The End-to-End (E2E) transparent clock is the most common. It only measures the switch’s or the router’s transit delay and enters it in the correction field. Calculation of the total time between the grandmaster and the client remains entirely the client's responsibility. The client continues to exchange time measurement messages with the grandmaster, like a conventional PTP network. This clock, which depends on a type of equipment, is transparent and “passive”, as it does not modify how the synchronisation works, making it easy to deploy.
The Peer-to-Peer (P2P) transparent clock does more, but needs more advanced equipment. Indeed, in addition to the equipment’s transit delay, the P2P transparent clock also measures the propagation delay on the cable connecting it to the previous piece of equipment. For this, it exchanges specific measurement messages with neighbouring equipment, in peer-to-peer mode.
The correction field therefore takes into account both the equipment transit delay and the time it takes to transmit the information between the equipment. The benefit of this approach is that when the client receives a message, it doesn’t even need to exchange with the grandmaster to find out the time as the correction field contains all the information. The result is therefore potentially more precise.
Transparent Clock or Boundary Clock?
This is the question everyone asks when designing a PTP architecture. The two mechanisms respond to the same problem, each with a different solution.
The transparent clock allows PTP messages to pass through by annotating them. The boundary clock interrupts the PTP chain. First, it synchronises with the grandmaster like any client and then redistributes the time to the downstream equipment as if it were the grandmaster. It therefore cuts the PTP network into distinct segments.
The boundary clock has one important advantage for larger networks. With transparent clocks, each client exchanges its synchronisation messages directly with the grandmaster. As the number of clients increases, the grandmaster then becomes a bottleneck and can cause the synchronisation system to fail. With boundary clocks, each PTP switch deals with a subset of clients, thus distributing the load.
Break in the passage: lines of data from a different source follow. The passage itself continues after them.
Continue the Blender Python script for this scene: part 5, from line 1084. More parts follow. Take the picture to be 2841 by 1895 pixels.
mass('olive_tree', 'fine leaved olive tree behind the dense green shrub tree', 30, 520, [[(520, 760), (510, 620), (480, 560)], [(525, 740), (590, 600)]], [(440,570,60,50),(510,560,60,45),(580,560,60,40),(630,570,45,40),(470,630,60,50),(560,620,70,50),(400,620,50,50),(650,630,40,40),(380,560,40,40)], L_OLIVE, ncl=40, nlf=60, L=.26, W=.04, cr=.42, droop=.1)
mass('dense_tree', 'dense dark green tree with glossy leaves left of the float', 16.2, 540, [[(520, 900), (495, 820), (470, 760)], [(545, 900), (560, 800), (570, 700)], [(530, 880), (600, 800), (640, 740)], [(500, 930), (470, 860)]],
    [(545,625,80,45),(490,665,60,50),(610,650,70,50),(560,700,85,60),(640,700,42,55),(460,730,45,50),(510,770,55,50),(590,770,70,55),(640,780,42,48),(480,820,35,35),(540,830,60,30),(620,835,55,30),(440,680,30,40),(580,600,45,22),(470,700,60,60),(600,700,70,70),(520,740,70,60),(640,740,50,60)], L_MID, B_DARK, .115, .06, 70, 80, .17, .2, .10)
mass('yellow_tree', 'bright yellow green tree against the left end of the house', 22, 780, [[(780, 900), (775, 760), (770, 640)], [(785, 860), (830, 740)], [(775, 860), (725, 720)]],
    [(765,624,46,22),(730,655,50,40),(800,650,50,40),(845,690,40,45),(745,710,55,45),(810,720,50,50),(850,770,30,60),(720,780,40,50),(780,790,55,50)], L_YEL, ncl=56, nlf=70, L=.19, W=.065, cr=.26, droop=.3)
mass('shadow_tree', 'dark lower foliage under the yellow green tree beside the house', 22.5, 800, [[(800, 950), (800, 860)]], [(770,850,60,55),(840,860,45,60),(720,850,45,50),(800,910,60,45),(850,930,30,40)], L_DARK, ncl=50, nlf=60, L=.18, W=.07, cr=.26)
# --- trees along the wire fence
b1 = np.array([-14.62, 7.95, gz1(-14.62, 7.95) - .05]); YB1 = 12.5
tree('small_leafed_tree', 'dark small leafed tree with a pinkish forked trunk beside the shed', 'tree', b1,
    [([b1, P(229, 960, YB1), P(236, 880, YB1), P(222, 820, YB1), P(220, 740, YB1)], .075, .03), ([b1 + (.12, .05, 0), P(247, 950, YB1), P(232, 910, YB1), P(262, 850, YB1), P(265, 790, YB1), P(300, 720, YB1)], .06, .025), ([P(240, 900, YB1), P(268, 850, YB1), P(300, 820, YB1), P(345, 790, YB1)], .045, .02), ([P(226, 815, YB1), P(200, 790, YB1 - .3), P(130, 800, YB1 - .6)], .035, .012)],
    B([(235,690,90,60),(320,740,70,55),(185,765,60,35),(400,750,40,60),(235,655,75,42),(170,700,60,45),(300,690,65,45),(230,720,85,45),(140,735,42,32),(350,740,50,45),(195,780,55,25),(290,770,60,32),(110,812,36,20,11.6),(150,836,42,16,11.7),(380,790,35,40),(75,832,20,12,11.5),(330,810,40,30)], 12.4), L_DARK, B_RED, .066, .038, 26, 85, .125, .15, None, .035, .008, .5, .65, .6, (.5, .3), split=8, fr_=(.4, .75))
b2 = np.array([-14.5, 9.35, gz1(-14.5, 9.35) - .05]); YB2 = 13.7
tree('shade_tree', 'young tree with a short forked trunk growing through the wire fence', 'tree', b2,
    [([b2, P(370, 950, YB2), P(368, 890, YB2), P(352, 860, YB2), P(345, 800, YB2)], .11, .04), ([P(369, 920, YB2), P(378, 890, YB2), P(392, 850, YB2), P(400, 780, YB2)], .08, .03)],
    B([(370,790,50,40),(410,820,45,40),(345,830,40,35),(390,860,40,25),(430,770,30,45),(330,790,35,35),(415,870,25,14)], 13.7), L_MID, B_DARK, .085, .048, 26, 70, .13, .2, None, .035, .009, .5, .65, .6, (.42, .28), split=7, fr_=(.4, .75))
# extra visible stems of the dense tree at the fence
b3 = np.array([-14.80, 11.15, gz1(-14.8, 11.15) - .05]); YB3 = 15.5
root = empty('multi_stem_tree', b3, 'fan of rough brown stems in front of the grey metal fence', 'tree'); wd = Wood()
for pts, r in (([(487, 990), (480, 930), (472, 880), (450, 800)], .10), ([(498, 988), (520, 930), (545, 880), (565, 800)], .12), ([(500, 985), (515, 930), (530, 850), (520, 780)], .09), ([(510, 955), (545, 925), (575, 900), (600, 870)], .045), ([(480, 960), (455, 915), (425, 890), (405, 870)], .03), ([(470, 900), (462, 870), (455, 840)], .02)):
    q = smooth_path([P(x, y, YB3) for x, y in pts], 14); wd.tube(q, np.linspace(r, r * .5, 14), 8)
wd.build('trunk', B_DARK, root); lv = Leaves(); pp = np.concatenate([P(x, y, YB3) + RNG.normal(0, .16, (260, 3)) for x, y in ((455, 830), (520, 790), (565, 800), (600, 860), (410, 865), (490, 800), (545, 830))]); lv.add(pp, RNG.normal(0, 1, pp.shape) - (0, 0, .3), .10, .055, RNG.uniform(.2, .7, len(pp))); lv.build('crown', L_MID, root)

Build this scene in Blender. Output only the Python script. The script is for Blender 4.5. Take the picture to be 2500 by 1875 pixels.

The BMCA algorithm (Best Master Clock Algorithm) ensures that the best reference server is automatically selected in the event of failure.
The transparent clock, on the other hand, has the advantage of not introducing additional clocks into the synchronisation chain. A boundary clock is a separate clock: it synchronises with the grandmaster but, like any clock, has its own deviation.
The transparent clock avoids this deviation. For a moderately sized network, this is often the most appropriate approach. In practice, the two approaches are not mutually exclusive. For example, boundary clocks can be used at the structuring points of the network and transparent clocks in the access switches.
Key points for successful deployment
A PTP network only achieves its theoretical precision if each piece of equipment on the path between the grandmaster and the clients is PTP-compatible. This means that each switch must operate either as a transparent clock, or as a boundary clock. A switch that treats PTP messages as ordinary traffic would introduce a delay variation. A single piece of incompatible equipment is therefore enough to affect the precision of the whole system.
The second point concerns the quality of the timestamping in the switch. For the transit delay measurement to be reliable, timestamping must be done at hardware level. Timestamping at software level itself introduces variation, which reduces the benefit of the transparent clock. When a switch is chosen for PTP deployment, it is therefore necessary to check that the timestamping is integrated into the hardware.
Finally, the transparent clock solves the problem of delay variation in the equipment, but does not address the network asymmetry issue. This asymmetry stems from the fact that the time needed for an outbound message is not the same as that needed for an inbound message, for example because the physical paths are different. This problem is addressed at network design level and not at synchronisation protocol level.